Studiavo alla Berklee School of Music, a Boston. Gary Burton, il vibrafonista, era il mio insegnante, la prima stella del jazz che conobbi. Veniva a fare jam session con me e gli allievi con cui condividevo l’appartamento. Un giorno Gary mi fa: “Ho conosciuto un chitarrista molto più bravo di te.”
Chi era?
Pat Metheny. Aveva 18 anni, io 20. Venne a Boston, diventammo amici. Due stili completamente diversi, però la radice rock era comune.
Metheny ci porta a quell’altro semidio, il bassista Jaco Pastorius. Figura tragica.
Me lo presentò Pat. Eravamo tutti molto giovani. Il funk di Jaco, così aggressivo, rivoluzionò il basso elettrico. Al tempo in cui ci frequentavamo non beveva e non si faceva. Il suo crollo psichico fu dopo l’uscita dai Weather Report.
E Chet Baker?
Altra storia triste. Abitava per lunghi periodi a Roma. Dei pusher gli spaccarono la mascella e i denti per rovinarlo.
Domani si esibirà con il suo Long Days Quartet al Festival Internazionale del Jazz a La Spezia.

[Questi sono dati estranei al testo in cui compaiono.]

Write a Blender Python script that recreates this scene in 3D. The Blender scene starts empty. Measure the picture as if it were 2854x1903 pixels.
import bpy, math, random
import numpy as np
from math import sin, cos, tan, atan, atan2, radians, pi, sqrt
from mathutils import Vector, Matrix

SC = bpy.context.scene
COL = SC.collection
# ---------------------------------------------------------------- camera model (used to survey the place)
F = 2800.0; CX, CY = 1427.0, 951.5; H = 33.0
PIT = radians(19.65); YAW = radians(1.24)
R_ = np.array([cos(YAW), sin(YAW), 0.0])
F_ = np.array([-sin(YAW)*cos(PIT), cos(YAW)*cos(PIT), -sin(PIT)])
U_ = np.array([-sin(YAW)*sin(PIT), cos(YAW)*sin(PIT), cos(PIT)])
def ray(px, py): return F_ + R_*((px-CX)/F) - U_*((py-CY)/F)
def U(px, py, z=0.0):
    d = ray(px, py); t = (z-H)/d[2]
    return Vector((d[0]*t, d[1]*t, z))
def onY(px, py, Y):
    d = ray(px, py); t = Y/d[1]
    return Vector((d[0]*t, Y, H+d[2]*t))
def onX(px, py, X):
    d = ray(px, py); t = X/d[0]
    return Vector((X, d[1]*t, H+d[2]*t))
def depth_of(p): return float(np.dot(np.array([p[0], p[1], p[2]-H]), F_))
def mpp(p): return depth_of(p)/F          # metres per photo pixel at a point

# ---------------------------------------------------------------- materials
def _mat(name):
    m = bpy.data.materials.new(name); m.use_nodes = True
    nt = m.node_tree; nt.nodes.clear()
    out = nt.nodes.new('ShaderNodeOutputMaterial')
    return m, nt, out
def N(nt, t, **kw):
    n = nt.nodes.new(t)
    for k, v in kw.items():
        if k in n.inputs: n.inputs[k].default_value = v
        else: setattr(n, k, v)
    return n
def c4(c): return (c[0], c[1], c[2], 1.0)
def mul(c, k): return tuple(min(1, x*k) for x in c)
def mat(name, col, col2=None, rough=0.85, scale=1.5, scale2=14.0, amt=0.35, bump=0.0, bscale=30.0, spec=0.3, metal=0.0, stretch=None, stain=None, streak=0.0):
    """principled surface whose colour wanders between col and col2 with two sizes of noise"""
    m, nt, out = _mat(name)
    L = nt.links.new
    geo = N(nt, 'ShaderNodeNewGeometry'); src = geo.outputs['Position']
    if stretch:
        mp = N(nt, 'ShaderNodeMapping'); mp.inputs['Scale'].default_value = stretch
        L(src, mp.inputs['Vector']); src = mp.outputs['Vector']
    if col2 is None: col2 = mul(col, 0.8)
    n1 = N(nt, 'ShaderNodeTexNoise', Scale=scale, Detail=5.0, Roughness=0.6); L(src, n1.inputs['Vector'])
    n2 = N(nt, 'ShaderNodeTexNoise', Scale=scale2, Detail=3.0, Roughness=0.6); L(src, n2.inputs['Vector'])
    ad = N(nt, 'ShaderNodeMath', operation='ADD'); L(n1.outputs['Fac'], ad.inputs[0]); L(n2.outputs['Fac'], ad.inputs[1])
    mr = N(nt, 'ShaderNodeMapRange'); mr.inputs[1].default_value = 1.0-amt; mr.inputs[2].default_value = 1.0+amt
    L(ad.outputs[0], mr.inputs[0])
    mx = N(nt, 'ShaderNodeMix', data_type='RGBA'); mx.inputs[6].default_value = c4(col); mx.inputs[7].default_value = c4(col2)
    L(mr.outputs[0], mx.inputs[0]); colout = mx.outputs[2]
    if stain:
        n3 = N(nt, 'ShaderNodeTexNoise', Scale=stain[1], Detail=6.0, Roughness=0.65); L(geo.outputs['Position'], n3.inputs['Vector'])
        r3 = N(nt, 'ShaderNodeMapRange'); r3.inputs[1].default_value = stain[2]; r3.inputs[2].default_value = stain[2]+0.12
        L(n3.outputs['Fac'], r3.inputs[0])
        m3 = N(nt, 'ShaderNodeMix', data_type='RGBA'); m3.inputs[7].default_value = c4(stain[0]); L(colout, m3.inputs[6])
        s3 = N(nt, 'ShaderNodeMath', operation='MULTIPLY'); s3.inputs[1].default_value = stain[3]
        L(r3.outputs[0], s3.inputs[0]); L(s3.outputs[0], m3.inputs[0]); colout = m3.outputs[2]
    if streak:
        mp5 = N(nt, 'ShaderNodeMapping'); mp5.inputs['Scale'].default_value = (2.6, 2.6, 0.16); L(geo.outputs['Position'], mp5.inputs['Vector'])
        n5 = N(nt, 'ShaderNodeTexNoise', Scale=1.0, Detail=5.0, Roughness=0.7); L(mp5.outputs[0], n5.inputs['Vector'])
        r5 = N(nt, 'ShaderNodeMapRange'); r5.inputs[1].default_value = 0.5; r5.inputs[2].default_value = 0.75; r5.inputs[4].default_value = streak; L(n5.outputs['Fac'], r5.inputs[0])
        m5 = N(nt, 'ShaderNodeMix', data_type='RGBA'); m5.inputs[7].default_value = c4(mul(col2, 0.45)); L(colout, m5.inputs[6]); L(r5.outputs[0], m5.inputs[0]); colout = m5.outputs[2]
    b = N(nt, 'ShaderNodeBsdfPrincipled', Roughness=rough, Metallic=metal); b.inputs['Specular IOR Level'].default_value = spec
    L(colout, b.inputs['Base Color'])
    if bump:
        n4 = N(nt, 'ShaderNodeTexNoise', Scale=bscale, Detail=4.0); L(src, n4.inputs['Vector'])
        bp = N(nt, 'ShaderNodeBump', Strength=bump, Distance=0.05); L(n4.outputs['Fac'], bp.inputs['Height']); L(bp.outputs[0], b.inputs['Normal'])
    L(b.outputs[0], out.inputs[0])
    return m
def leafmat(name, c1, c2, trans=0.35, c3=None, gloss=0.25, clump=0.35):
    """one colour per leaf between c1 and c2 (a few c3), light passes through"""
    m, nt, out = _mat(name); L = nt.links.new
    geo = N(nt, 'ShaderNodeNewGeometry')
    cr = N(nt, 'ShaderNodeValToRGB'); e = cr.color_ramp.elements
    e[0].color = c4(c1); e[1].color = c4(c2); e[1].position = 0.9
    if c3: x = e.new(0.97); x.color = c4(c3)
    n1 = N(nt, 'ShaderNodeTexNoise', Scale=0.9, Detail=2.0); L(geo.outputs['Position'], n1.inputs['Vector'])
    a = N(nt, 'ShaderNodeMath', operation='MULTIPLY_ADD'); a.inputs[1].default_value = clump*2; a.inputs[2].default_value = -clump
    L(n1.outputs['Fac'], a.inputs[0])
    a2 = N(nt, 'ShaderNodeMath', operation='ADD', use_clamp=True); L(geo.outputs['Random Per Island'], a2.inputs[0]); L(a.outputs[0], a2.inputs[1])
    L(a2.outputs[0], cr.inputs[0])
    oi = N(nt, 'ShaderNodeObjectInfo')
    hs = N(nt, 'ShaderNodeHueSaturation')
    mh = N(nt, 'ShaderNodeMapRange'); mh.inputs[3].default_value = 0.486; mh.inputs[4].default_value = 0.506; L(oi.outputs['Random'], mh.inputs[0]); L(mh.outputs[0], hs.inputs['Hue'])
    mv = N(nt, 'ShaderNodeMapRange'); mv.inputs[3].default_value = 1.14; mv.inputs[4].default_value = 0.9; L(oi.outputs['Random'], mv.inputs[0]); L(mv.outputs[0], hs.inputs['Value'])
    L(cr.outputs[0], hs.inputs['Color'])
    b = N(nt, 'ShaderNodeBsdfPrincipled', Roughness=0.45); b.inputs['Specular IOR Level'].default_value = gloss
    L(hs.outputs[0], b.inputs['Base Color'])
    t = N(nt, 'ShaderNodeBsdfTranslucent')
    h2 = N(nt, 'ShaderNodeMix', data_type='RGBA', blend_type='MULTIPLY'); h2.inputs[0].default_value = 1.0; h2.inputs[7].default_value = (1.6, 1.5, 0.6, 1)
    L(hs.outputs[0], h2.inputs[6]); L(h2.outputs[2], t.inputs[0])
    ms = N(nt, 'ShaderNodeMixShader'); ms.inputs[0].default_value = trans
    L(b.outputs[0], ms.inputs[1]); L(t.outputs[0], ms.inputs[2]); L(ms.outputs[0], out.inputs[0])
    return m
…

Non è la prima volta lì. Ho un po’ di mie canzoni nuove, molto funk. Il pubblico italiano è di intenditori.
La amano qui.
Una sera a Napoli, appena saliti sul palco ci fu un uragano di applausi. Neanche fossimo i Beatles. Man mano che il concerto procedeva i battimani si affievolivano, e all’ultimo pezzo non ci fu alcuna reazione. Dissi al promoter: “Non siamo piaciuti”. Lui: “Macché, sono tutti lì ad aspettare il bis”. Era vero. Fu spiazzante.
Lei è un artista americano. Come la accolgono nel resto del mondo?
Con molta comprensione. Capiscono che io sia agli antipodi di Trump e della sua corte. Quel tizio è completamente pazzo, bombarda e dice di lavorare per la pace. Questa non è la mia America. Dobbiamo resistere e pregare.